• **Task directions**: Reproduce, word for word, only the lines from the one containing "were 1600x1200 pixels." through the one containing "off(b, O).build('chipped_corner', M['rough_concrete'], pil)", both included.

• **Supplied information**:
## start
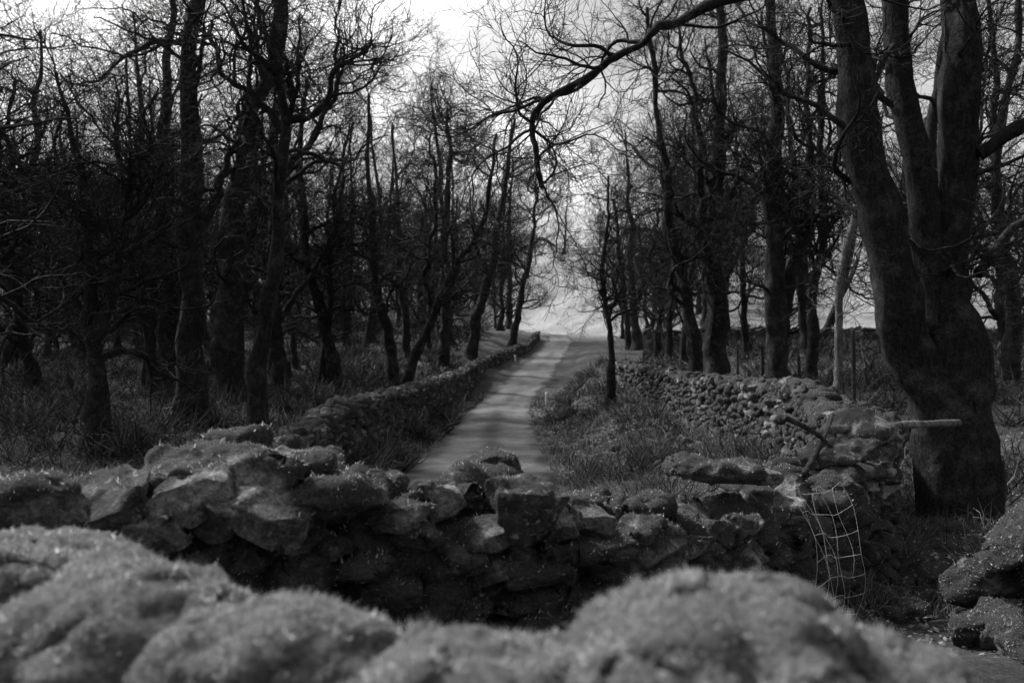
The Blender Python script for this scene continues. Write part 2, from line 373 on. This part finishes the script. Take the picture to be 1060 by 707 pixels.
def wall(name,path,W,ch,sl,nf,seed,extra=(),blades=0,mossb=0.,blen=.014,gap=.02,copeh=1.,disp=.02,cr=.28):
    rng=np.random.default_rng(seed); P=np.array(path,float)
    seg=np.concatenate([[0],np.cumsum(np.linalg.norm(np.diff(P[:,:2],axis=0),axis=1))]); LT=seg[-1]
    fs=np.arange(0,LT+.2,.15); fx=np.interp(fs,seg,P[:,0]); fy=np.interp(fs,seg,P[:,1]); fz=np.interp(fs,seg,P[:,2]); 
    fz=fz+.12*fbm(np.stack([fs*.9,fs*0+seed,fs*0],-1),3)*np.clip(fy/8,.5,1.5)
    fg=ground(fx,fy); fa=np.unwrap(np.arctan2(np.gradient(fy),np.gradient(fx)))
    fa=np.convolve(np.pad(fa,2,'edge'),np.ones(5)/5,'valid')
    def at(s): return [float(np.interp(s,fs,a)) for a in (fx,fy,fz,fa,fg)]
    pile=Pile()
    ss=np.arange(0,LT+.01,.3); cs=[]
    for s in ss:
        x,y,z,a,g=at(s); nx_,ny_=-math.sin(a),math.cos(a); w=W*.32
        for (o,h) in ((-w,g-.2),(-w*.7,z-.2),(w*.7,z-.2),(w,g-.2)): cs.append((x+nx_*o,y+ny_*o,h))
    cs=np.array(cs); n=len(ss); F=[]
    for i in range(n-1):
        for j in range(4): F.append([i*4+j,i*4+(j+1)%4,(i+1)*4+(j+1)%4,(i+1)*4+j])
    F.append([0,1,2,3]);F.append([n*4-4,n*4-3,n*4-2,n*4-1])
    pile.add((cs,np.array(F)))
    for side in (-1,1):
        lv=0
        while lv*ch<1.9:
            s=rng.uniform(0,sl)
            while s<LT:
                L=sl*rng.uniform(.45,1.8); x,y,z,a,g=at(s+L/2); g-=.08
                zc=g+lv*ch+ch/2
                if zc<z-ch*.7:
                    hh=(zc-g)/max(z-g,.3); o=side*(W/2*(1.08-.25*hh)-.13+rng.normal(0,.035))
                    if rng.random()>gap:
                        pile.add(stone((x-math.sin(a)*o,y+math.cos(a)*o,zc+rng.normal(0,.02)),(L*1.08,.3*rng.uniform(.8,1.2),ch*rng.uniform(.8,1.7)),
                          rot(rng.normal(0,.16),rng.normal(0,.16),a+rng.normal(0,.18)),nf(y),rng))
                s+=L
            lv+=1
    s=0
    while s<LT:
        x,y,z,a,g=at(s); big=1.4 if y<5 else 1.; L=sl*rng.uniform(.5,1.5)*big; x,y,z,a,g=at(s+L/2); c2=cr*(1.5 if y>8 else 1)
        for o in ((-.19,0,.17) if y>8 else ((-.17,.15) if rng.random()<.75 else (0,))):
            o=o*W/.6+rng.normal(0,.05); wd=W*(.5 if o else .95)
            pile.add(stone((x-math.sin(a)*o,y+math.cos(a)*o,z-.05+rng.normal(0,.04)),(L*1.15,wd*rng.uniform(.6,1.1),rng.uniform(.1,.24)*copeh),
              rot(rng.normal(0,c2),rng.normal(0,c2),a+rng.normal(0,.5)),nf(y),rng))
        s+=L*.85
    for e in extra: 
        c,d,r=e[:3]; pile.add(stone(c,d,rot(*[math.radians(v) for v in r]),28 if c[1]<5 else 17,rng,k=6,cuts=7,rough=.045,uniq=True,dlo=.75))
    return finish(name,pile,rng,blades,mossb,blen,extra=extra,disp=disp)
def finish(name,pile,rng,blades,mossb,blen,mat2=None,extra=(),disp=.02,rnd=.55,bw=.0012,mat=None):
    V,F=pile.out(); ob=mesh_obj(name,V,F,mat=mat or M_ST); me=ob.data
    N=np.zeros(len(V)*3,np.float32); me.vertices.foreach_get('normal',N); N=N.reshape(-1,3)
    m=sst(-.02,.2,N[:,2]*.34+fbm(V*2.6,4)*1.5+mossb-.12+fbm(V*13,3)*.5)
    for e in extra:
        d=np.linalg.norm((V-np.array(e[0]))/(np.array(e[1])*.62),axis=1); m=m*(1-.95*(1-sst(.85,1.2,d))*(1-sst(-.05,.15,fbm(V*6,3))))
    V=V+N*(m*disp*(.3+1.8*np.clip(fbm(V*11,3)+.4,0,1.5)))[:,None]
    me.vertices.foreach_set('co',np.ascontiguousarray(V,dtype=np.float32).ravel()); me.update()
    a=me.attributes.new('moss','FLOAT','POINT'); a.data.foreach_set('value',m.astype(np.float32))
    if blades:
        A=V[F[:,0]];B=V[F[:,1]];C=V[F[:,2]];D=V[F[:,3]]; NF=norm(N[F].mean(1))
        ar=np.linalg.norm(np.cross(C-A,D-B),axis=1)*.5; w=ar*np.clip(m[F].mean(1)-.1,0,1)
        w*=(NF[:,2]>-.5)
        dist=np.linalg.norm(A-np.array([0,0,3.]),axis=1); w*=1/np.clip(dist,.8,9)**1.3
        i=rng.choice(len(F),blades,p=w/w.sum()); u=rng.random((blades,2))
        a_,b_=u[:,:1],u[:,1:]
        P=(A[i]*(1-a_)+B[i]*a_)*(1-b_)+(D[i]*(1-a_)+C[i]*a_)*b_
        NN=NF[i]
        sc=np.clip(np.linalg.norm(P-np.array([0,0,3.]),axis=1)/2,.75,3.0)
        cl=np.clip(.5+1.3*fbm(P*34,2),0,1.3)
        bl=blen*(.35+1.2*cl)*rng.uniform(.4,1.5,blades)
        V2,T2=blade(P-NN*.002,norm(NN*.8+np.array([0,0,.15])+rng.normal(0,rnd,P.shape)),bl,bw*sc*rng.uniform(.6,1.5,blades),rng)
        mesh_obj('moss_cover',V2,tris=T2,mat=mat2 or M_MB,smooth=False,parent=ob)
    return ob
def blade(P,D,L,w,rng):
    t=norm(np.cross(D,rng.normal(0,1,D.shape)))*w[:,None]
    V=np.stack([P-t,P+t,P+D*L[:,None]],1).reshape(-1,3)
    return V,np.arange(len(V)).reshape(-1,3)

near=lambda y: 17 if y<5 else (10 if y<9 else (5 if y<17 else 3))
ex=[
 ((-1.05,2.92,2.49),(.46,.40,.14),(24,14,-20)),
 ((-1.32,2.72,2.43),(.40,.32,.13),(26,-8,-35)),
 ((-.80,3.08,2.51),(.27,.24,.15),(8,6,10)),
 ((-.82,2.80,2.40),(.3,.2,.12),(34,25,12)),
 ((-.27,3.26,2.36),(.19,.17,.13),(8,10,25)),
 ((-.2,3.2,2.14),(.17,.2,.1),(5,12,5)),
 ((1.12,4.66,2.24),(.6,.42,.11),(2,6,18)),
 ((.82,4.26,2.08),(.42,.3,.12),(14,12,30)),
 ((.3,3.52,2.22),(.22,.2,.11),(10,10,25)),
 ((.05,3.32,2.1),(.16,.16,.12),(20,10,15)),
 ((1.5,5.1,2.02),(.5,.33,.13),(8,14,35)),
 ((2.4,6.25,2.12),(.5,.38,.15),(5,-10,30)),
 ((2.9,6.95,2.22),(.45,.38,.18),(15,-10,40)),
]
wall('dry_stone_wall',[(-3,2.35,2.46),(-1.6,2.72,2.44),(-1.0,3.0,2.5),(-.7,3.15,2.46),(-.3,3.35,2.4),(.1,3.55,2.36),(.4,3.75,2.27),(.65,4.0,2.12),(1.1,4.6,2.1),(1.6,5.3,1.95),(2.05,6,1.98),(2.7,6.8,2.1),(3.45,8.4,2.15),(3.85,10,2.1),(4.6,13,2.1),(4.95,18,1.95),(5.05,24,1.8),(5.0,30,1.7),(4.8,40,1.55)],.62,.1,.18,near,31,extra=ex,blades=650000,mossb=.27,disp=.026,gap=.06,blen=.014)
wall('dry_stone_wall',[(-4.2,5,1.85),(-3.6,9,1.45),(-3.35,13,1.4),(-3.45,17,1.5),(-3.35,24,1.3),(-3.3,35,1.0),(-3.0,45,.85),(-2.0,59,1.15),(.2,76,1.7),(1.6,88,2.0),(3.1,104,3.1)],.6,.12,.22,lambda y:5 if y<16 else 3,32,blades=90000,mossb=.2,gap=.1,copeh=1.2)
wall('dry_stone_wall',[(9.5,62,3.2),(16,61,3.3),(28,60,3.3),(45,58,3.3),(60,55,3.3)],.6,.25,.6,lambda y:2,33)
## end
## start
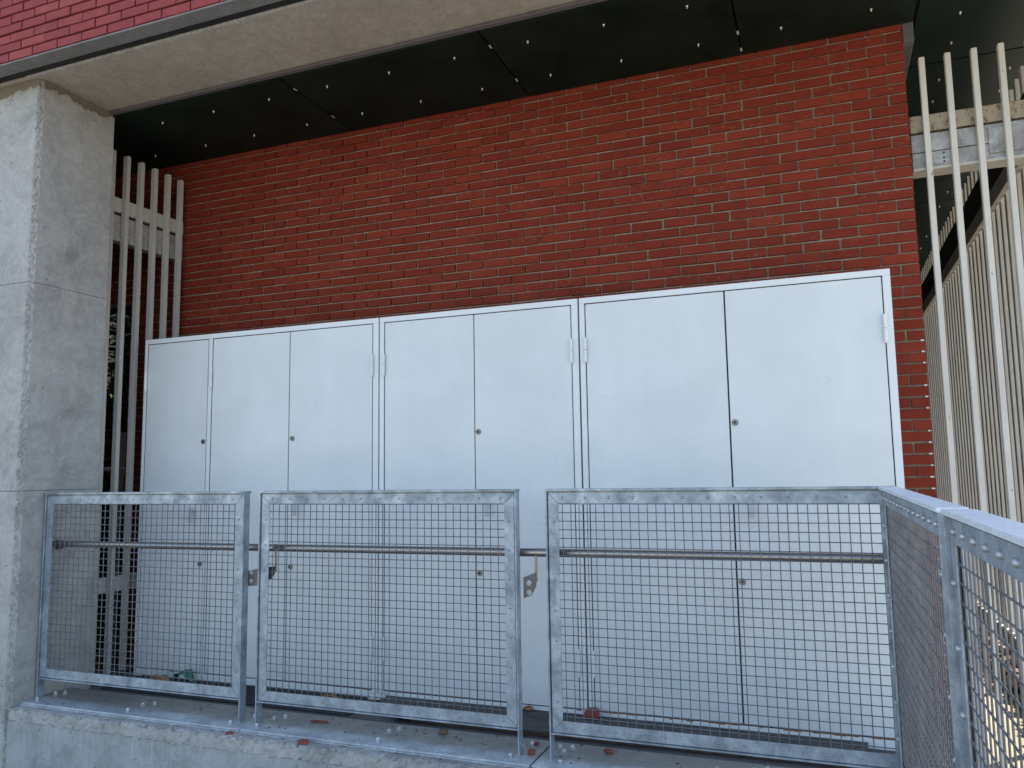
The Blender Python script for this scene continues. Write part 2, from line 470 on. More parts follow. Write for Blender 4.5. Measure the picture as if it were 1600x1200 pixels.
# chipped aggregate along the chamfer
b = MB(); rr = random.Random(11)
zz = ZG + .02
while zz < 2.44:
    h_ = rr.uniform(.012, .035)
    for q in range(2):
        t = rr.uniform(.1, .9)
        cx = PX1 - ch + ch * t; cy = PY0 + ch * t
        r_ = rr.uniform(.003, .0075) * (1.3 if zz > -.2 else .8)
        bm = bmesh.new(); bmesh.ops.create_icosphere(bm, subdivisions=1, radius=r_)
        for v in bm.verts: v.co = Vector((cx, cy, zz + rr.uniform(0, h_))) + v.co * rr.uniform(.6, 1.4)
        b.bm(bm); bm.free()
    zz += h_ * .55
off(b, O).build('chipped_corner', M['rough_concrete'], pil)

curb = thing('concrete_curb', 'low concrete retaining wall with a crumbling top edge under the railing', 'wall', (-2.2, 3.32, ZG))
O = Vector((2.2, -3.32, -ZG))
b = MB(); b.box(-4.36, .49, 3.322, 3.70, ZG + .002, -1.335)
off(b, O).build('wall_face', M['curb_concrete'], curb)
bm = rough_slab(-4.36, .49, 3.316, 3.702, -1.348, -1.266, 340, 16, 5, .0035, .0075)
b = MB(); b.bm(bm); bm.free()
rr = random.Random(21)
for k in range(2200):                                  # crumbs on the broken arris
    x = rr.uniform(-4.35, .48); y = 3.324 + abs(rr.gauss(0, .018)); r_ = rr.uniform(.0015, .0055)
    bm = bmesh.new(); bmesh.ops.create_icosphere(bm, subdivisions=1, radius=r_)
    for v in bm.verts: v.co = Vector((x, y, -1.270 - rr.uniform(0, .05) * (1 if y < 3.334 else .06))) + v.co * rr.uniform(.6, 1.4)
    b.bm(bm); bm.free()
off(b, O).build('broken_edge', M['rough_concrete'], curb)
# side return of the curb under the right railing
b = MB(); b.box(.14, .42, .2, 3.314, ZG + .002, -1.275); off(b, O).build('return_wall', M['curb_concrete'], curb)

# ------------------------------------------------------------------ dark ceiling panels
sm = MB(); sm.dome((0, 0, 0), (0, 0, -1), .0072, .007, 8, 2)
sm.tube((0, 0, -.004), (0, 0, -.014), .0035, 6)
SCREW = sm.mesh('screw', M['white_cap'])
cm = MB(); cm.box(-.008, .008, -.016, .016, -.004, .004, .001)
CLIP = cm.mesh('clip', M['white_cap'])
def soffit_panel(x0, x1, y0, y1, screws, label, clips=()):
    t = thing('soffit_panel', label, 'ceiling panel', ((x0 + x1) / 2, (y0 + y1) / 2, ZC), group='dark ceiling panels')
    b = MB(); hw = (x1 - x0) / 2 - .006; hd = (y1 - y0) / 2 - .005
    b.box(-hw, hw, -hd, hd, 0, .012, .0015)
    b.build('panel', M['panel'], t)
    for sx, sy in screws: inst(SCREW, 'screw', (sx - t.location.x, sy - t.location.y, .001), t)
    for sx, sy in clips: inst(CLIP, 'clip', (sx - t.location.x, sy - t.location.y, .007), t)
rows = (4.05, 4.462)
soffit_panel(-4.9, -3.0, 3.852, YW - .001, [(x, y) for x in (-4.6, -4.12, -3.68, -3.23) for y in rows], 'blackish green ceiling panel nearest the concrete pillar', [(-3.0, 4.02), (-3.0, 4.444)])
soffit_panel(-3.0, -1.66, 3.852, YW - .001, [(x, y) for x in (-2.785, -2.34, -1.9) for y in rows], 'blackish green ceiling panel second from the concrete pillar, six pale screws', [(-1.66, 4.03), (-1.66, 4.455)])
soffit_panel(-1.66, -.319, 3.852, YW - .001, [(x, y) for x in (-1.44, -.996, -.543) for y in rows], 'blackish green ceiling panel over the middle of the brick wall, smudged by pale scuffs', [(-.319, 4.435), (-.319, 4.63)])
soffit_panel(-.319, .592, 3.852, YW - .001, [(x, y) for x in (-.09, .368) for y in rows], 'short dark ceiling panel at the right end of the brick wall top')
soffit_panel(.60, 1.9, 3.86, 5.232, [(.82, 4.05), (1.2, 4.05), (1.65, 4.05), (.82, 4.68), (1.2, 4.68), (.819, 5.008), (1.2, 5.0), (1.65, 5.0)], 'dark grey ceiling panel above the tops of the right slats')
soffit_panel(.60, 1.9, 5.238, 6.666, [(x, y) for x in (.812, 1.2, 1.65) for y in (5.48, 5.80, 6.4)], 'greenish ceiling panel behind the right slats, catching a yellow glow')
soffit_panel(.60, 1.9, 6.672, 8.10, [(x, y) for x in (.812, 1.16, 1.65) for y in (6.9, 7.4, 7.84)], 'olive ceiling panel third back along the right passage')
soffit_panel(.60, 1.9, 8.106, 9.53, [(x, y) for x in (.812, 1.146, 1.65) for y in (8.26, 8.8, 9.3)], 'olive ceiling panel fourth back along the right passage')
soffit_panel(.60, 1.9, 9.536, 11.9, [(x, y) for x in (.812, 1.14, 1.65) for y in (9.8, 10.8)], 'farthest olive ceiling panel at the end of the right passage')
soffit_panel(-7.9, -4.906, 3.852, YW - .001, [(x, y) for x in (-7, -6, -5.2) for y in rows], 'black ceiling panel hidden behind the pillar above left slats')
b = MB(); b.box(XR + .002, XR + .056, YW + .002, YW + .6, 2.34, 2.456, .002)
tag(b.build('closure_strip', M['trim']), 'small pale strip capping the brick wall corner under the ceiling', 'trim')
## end
• **Final answer**:
The Blender Python script for this scene continues. Write part 2, from line 470 on. More parts follow. Write for Blender 4.5. Measure the picture as if it were 1600x1200 pixels.
# chipped aggregate along the chamfer
b = MB(); rr = random.Random(11)
zz = ZG + .02
while zz < 2.44:
    h_ = rr.uniform(.012, .035)
    for q in range(2):
        t = rr.uniform(.1, .9)
        cx = PX1 - ch + ch * t; cy = PY0 + ch * t
        r_ = rr.uniform(.003, .0075) * (1.3 if zz > -.2 else .8)
        bm = bmesh.new(); bmesh.ops.create_icosphere(bm, subdivisions=1, radius=r_)
        for v in bm.verts: v.co = Vector((cx, cy, zz + rr.uniform(0, h_))) + v.co * rr.uniform(.6, 1.4)
        b.bm(bm); bm.free()
    zz += h_ * .55
off(b, O).build('chipped_corner', M['rough_concrete'], pil)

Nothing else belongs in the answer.